Details

When

January 19, 2022
11:00 am - 12:00 pm

Where

Zoom Webinar

The Middle East Institute, in partnership with Justice For Kurds, welcomes the renowned French philosopher and activist Bernard-Henri Lévy to lead a discussion about his most recent book, The Will to See: Dispatches from a World of Misery and Hope.

Highlighting the importance of humanist philosophy and the defense of human rights, this latest work recounts his experience traveling and meeting with some of the world’s most vulnerable communities, including those in Kurdistan, Libya, Afghanistan, and Lesbos. MEI President Paul Salem will moderate the discussion.

Speaker biography:

Bernard-Henri Lévy
Bernard-Henri Lévy is a French philosopher and one of the most esteemed and bestselling writers in Europe. He is the author of over 30 books, including works of philosophy, fiction, and biography. American Vertigo: Traveling America in the Footsteps of Tocqueville was a New York Times bestseller (2006). Subsequent books in English are Left in Dark Times: A Stand Against the New Barbarism (2008) and, with Michel Houellebecq, Public Enemies: Dueling Writers Take on Each Other and the World (2011). In October 2021, his latest book 'The Will to See: Dispatches from a World of Misery and Hope was published by Yale University Press.

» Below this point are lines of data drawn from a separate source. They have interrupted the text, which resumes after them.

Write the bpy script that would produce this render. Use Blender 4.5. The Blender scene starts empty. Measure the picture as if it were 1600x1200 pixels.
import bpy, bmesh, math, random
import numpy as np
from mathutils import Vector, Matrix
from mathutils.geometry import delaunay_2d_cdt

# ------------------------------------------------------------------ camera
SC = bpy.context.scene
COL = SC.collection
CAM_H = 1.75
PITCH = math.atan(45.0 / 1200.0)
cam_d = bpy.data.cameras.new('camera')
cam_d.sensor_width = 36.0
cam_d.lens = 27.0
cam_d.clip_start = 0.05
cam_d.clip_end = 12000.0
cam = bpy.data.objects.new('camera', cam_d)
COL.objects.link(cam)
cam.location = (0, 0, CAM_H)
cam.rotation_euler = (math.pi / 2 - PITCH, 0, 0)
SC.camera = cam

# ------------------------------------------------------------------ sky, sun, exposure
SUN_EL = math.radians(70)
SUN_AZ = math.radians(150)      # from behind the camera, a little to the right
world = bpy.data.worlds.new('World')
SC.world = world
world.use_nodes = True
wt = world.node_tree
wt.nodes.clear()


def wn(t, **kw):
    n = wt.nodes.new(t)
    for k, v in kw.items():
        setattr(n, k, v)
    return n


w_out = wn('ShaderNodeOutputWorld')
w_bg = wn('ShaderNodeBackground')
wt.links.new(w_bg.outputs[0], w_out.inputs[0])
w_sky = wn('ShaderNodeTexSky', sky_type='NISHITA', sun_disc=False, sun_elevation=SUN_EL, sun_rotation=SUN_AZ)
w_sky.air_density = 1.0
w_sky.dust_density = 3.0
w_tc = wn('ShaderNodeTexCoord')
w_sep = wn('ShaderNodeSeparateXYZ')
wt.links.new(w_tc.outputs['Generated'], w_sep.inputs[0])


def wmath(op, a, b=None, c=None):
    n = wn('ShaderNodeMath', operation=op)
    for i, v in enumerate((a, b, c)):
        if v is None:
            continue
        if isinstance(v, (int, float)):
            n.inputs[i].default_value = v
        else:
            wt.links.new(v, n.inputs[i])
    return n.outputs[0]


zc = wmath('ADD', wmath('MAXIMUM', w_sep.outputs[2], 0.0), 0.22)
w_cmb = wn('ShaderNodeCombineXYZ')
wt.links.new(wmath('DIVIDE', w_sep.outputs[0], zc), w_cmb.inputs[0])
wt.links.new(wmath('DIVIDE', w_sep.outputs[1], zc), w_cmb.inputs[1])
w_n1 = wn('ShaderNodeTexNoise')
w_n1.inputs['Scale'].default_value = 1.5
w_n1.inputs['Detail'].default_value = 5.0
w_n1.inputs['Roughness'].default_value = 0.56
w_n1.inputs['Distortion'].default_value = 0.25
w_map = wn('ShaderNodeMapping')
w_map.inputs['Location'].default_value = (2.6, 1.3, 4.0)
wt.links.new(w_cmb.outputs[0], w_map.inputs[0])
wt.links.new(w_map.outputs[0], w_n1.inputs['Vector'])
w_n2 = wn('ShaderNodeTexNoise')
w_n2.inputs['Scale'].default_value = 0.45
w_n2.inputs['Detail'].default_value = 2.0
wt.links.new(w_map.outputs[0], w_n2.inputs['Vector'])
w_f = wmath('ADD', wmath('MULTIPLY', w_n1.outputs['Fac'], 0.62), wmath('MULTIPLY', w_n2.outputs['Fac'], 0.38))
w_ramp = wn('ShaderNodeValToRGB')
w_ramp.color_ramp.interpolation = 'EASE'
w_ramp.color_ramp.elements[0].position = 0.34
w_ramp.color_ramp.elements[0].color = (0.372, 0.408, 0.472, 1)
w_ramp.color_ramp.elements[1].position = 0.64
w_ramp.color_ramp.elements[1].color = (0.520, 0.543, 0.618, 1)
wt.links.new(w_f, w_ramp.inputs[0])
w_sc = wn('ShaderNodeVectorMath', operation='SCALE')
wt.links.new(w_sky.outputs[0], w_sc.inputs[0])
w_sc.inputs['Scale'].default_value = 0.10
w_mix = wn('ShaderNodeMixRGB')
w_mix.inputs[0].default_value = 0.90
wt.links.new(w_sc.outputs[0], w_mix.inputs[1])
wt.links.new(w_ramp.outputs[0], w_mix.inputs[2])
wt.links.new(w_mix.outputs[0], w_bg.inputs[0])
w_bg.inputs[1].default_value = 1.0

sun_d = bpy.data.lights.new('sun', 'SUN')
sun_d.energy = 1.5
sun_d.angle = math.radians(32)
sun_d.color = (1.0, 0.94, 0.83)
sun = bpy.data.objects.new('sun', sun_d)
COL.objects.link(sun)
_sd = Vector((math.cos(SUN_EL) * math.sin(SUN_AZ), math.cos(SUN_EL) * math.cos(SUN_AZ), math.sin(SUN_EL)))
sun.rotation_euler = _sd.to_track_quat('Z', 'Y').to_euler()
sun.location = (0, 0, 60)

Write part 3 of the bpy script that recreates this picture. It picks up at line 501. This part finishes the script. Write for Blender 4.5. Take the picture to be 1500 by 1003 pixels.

Lévy has undertaken several diplomatic missions for the French government. He was appointed by French President Jacques Chirac to head a fact-finding mission to Afghanistan in 2002 in the wake of the war against the Taliban, a war that Lévy supported. He has traveled to the world’s most troubled areas. He followed the trail of Daniel Pearl in Pakistan to research his book Who Killed Daniel Pearl? (2003). A subsequent book, War, Evil, and the End of History (2004) took him to the sites of what he calls the world’s forgotten wars, from Colombia to Sri Lanka, and from Burundi to Nuba Mountains. His reportage and commentary from Israel during the 2006 Lebanon war appeared to wide acclaim, among others, the New York Times Magazine. And, after an extensive, clandestine visit to Darfur in 2007, he reported on the ethnic cleansing and genocide there for Le Monde and The Financial Times. His first-hand account of the fall of Moammar Gaddafi in Libya appeared in the form of a writer’s journal (La Guerre sans l’aimer, 2012) and a documentary film (The Oath of Tobruk, which debuted at the 2012 Cannes Film Festival).  In 2016 and 2017, Lévy completed two documentaries on the Kurds entitled "Peshmerga (Cannes Official Selection) and The Battle of Mosul. 

His most recent documentary, The Will to See, was just released in June 2021 and traces his journey over the year 2020 to eight of the most difficult geopolitical hotspots in the world.